Elon Musk’s stated plan is to scale that AI compute capacity by 100 times. At current pricing, that would represent $2.6 trillion in potential AI rental revenue.
Underpinning all of this is SpaceX’s lead in rocket launches and the development of Starship, its fully reusable heavy-lift rocket. If operational, Starship could reduce the cost of reaching orbit from thousands of dollars per kilogram to hundreds.
The main concern is that most of these figures are long-range projections. Starship is not yet operational. The AI satellite constellation has not been proven at scale.
Andy VandenBerg cited data from Truist showing the average max drawdown for major tech IPOs in their first year is 55%. He said there will likely be a better entry point later.

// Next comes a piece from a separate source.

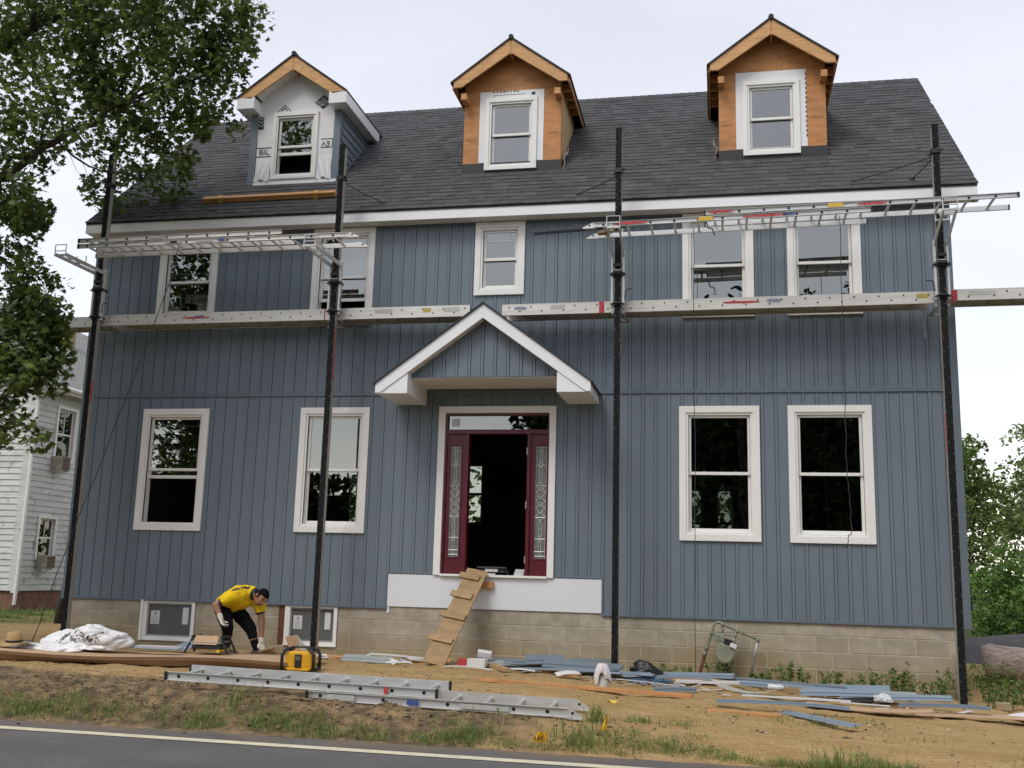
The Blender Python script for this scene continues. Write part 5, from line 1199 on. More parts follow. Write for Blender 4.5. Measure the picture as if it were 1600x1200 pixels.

Keith Fitz-Gerald warned that retail investors are “not prepared” for the institutional trading activity that typically follows a high-profile listing.
Mike Serio pointed to Meta, which didn’t outperform the S&P 500 until more than 10 years after its IPO.
One area of agreement is governance. SpaceX’s structure gives Musk full control over voting stock and the board. Yumi Narita of the New York City Comptroller’s Office called it “unprecedentedly bad.”
Lockup terms also differ from standard IPOs. Instead of a single 180-day expiration, SpaceX uses rolling lockups tied partly to stock performance.
Barron’s said SpaceX looks like better value at $90 per share than the expected IPO price of $135.
Out of eight investing professionals surveyed by Business Insider, six said they would not buy on day one.